Seusai berbincang dengan Atikoh, Haris menuturkan bahwa kain Tapis sudah terkenal hingga mancanegara.
“Tenun ini sudah mendunia. Kita waktu itu di New York Fashion Week,” ungkap Haris.
Selain di Amerika Serikat, kata Haris, kain Tapis juga sudah dijajakan di benua Eropa hingga jazirah Arab, di antaranya Belanda dan Dubai.
“Netherland, itu di Bandara Netherland, dan museum tekstil Netherland sama di Dubai yang sudah ada pasarnya,” sambung Haris.
Untuk bisa mengerjakan sebuah kain Tapis berkualitas, Haris mengatakan perlu waktu yang cukup lama.

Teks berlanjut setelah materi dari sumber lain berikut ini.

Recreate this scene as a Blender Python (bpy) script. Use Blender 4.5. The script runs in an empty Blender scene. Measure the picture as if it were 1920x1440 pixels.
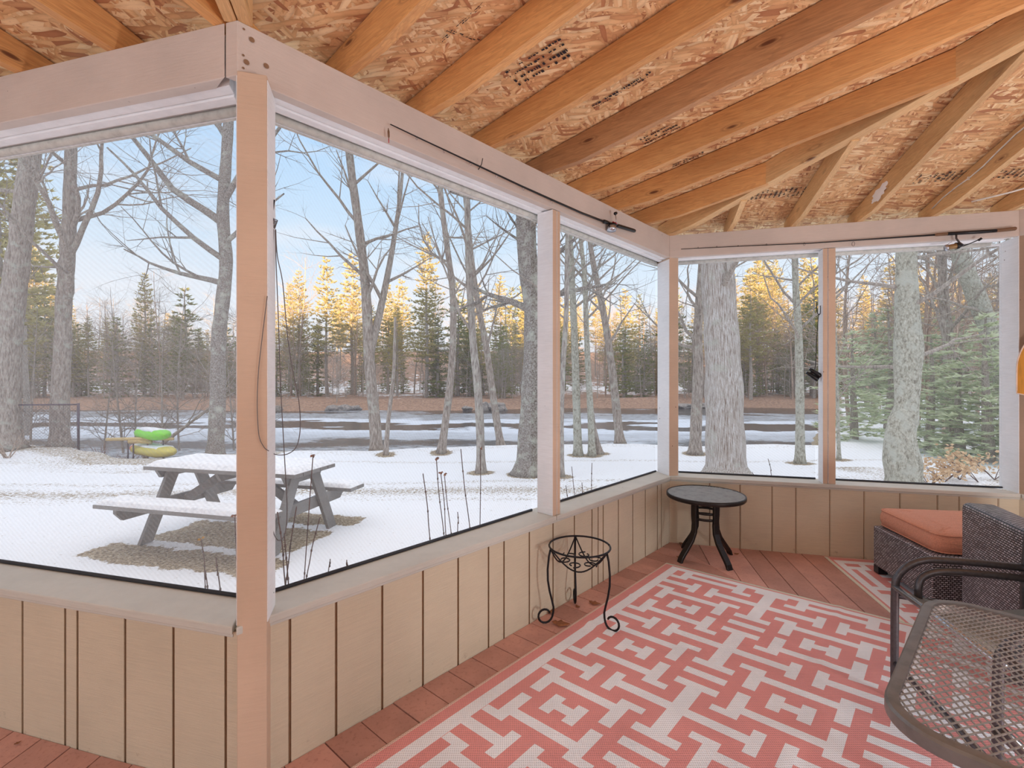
import bpy, bmesh, math, random
from mathutils import Vector, Matrix, noise
sc = bpy.context.scene
COL = sc.collection
# ------------------------------------------------------------------ camera, sky, sun, exposure
F = 890.0; CY = 708.0; HC = 1.35            # focal length in px, horizon row, eye height
cam_d = bpy.data.cameras.new('camera'); cam = bpy.data.objects.new('camera', cam_d); COL.objects.link(cam)
cam_d.lens = F / 1920 * 36; cam_d.sensor_width = 36; cam_d.shift_y = -12 / 1920; cam_d.clip_end = 600; cam_d.clip_start = .02
cam.location = (0, 0, HC); cam.rotation_euler = (math.radians(90), 0, 0); sc.camera = cam
sc.view_settings.view_transform = 'Standard'; sc.view_settings.look = 'None'
sc.view_settings.gamma = 1; sc.view_settings.use_curve_mapping = False
sc.view_settings.exposure = 0.46
sc.cycles.max_bounces = 10; sc.cycles.transparent_max_bounces = 16; sc.cycles.diffuse_bounces = 5
sc.cycles.glossy_bounces = 3; sc.cycles.sample_clamp_indirect = 6

wd = bpy.data.worlds.new('sky'); sc.world = wd; wd.use_nodes = True
nt = wd.node_tree; nt.nodes.clear()
def wn(t, **k):
    n = nt.nodes.new(t)
    for a, b in k.items(): setattr(n, a, b)
    return n
tc = wn('ShaderNodeTexCoord'); sep = wn('ShaderNodeSeparateXYZ'); nt.links.new(tc.outputs['Generated'], sep.inputs[0])
rmp = wn('ShaderNodeValToRGB'); nt.links.new(sep.outputs['Z'], rmp.inputs[0])
e = rmp.color_ramp.elements
e[0].position = 0.0; e[0].color = (.90, .91, .95, 1); e[1].position = 1.0; e[1].color = (1.9, 1.85, 1.85, 1)
for p, c in ((.12, (.82, .89, .97)), (.25, (.64, .80, .96)), (.48, (.40, .65, .95)), (.68, (.95, .98, 1.05))):
    q = rmp.color_ramp.elements.new(p); q.color = (*c, 1)
mp = wn('ShaderNodeMapping'); mp.inputs['Scale'].default_value = (2, 2, 9); nt.links.new(tc.outputs['Generated'], mp.inputs[0])
nz = wn('ShaderNodeTexNoise'); nz.inputs['Scale'].default_value = 1.6; nz.inputs['Detail'].default_value = 5; nt.links.new(mp.outputs[0], nz.inputs[0])
cr = wn('ShaderNodeValToRGB'); cr.color_ramp.elements[0].position = .48; cr.color_ramp.elements[1].position = .75
cr.color_ramp.elements[0].color = (0, 0, 0, 1); cr.color_ramp.elements[1].color = (.55, .55, .55, 1); nt.links.new(nz.outputs[0], cr.inputs[0])
mx = wn('ShaderNodeMixRGB'); nt.links.new(cr.outputs[0], mx.inputs[0]); nt.links.new(rmp.outputs[0], mx.inputs[1]); mx.inputs[2].default_value = (.92, .90, .92, 1)
bg = wn('ShaderNodeBackground'); bg.inputs['Strength'].default_value = 0.80; nt.links.new(mx.outputs[0], bg.inputs[0])
out = wn('ShaderNodeOutputWorld'); nt.links.new(bg.outputs[0], out.inputs[0])

sun_d = bpy.data.lights.new('sun', 'SUN'); sun = bpy.data.objects.new('sun', sun_d); COL.objects.link(sun)
sun_d.energy = 12.0; sun_d.angle = math.radians(.6); sun_d.color = (1, .62, .27)
SUN_E = math.radians(6); sdir = Vector((-.12, 1, 0)).normalized() * math.cos(SUN_E) + Vector((0, 0, -math.sin(SUN_E)))
sun.rotation_euler = sdir.to_track_quat('-Z', 'Y').to_euler()

FILL_LAMP = 24          # watts of each fill lantern added behind the camera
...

“Pengerjaan tenunnya cuma satu minggu, cuma yang lamanya itu dari sisi pewarnaan benangnya karena dari pewarna alami. Produksinya itu kalau dihitung sampai hasil jadi sama disulam hampir 20 hari,” jelas dia.
Namun, kerajinan tangan ini berbuah manis tatkala harga sebuah kain Tapis di pasar internasional dihargai tinggi.
“Untuk harga paling murahnya Rp3,5 juta sampe di angkat Rp7,5 juta,” ungkapnya.
Haris mengatakan, Atikoh fokus terhadap pengembangan UMKM yang ada di daerah. Ia mengaku mendapat pesan dari Atikoh agar tenun ini bisa terus digali dan dilestarikan ke generasi muda.
“Pesannya Bu Atikoh, ini terus digali lagi, dilestarikan lagi karena ini hasil 1905 transmigrasi Jawa ke Lampung. Inilah hasilnya,” tutup Haris.